:: Data shown ::
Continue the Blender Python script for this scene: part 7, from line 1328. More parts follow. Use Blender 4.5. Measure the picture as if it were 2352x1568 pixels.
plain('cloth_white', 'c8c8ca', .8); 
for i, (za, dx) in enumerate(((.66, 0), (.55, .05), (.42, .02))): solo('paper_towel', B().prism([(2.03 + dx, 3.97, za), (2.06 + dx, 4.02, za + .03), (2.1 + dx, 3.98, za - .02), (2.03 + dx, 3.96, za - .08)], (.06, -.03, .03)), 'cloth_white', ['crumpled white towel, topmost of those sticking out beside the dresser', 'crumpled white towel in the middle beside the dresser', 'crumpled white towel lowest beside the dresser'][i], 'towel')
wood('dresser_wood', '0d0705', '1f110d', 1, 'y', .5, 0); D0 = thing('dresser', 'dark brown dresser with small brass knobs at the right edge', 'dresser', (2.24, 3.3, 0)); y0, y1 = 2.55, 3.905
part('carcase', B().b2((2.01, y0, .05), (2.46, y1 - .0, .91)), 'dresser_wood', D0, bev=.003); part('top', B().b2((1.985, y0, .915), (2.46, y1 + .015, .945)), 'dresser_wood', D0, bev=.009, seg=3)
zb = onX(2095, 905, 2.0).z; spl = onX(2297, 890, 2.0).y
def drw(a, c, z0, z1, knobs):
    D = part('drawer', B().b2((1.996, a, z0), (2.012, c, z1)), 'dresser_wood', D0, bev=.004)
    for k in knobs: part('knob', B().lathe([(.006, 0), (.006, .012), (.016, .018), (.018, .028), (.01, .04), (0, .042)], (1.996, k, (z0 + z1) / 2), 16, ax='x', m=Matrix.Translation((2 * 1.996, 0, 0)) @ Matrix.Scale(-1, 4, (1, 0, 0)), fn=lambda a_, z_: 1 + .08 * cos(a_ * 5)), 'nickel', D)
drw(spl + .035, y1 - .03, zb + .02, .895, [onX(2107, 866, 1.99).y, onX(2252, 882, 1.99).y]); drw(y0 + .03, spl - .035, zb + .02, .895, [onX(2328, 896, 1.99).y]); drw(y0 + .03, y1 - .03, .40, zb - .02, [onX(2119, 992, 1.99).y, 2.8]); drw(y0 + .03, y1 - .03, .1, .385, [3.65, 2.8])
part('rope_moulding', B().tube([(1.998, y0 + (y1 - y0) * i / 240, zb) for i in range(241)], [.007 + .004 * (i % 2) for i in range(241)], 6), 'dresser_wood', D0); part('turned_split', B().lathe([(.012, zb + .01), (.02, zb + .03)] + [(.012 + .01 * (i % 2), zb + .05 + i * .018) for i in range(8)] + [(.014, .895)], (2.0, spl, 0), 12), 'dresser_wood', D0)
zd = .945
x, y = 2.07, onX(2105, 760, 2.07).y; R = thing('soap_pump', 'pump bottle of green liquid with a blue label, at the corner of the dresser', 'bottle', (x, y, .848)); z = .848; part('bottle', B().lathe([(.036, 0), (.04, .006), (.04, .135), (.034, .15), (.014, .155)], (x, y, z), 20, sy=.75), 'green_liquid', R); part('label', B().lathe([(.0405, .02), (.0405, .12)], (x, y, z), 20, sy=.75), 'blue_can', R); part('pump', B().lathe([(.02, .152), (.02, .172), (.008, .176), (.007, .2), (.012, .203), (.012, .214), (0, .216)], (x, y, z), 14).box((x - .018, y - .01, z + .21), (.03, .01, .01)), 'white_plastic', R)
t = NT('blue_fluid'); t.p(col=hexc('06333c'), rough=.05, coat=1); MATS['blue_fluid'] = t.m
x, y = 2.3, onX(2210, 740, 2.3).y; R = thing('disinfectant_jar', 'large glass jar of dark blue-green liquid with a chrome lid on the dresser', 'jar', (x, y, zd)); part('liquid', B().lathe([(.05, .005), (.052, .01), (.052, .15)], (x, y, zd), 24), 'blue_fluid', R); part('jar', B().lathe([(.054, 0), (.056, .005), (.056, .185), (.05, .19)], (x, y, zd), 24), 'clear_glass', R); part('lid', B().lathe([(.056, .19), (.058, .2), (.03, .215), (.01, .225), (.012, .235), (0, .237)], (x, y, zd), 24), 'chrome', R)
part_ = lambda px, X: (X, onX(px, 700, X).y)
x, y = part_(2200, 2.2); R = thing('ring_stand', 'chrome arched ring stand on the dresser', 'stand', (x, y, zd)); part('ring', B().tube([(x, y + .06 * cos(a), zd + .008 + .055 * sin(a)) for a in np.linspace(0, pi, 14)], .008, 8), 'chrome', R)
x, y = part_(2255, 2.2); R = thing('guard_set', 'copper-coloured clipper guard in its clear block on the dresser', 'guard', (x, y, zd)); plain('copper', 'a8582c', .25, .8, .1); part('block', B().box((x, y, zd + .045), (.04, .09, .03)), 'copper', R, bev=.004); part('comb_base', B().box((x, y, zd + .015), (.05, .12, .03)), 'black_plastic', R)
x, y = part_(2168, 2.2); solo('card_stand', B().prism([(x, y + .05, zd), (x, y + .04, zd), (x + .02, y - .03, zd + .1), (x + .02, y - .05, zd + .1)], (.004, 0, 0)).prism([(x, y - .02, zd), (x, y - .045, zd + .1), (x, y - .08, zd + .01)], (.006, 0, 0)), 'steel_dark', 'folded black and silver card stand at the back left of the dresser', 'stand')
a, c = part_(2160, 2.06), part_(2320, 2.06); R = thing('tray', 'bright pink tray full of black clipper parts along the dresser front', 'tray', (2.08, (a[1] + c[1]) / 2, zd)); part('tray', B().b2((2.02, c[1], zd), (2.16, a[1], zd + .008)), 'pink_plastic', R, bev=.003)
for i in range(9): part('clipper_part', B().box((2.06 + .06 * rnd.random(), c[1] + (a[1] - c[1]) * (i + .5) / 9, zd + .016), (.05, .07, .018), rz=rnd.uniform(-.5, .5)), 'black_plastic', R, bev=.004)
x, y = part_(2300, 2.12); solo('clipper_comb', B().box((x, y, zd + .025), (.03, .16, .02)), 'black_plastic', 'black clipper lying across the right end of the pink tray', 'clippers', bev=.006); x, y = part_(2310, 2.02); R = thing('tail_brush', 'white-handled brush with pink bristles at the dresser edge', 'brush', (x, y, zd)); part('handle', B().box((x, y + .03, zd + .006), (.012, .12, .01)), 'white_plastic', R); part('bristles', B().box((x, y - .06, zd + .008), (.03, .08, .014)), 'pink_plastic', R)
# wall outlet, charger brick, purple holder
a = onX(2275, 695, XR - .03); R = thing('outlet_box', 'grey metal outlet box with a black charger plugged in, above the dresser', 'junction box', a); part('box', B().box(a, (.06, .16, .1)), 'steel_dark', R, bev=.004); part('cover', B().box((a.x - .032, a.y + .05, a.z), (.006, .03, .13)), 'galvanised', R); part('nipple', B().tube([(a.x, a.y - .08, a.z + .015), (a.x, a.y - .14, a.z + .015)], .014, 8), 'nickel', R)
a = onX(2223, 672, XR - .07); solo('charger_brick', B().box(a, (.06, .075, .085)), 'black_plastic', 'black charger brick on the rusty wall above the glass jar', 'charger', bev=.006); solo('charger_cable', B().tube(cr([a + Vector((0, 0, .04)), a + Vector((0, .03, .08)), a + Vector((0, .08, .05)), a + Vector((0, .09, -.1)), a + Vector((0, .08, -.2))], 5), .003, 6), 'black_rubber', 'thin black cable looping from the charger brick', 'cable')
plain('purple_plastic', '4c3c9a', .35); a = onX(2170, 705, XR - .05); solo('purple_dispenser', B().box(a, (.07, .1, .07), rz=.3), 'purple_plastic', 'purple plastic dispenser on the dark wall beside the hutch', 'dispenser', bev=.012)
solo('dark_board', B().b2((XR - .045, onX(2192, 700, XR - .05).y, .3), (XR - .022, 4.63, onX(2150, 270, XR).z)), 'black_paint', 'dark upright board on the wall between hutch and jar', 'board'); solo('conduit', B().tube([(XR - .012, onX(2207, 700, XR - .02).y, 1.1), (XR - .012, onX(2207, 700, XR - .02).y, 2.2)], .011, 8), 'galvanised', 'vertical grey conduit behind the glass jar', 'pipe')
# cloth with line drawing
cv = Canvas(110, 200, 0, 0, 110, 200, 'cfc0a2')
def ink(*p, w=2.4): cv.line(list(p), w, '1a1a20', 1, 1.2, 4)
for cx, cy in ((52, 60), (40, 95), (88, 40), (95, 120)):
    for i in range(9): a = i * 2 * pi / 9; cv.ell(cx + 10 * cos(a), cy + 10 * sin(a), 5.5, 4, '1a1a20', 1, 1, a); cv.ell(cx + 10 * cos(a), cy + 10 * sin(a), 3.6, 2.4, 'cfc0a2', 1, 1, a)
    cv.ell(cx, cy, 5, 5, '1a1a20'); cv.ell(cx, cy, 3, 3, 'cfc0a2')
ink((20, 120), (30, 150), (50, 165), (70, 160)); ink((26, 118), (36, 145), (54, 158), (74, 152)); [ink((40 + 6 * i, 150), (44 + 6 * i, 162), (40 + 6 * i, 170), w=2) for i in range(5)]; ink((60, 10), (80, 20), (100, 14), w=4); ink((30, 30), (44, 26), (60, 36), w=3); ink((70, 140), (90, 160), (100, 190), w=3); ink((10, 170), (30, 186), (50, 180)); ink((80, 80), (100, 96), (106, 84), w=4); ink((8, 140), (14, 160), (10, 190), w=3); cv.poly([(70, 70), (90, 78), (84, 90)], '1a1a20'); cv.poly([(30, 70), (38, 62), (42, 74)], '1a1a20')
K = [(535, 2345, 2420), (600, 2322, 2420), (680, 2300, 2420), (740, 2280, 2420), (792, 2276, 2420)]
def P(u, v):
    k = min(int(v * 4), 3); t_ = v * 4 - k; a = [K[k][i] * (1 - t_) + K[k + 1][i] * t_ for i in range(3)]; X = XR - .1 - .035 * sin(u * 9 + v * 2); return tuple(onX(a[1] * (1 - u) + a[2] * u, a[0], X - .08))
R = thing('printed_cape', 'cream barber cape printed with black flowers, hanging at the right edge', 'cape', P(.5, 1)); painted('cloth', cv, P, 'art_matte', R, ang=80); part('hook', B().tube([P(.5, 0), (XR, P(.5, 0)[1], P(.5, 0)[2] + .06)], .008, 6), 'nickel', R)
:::
**Task**
Give solely the number of lines in the data that contain the string "from".

**Response**
2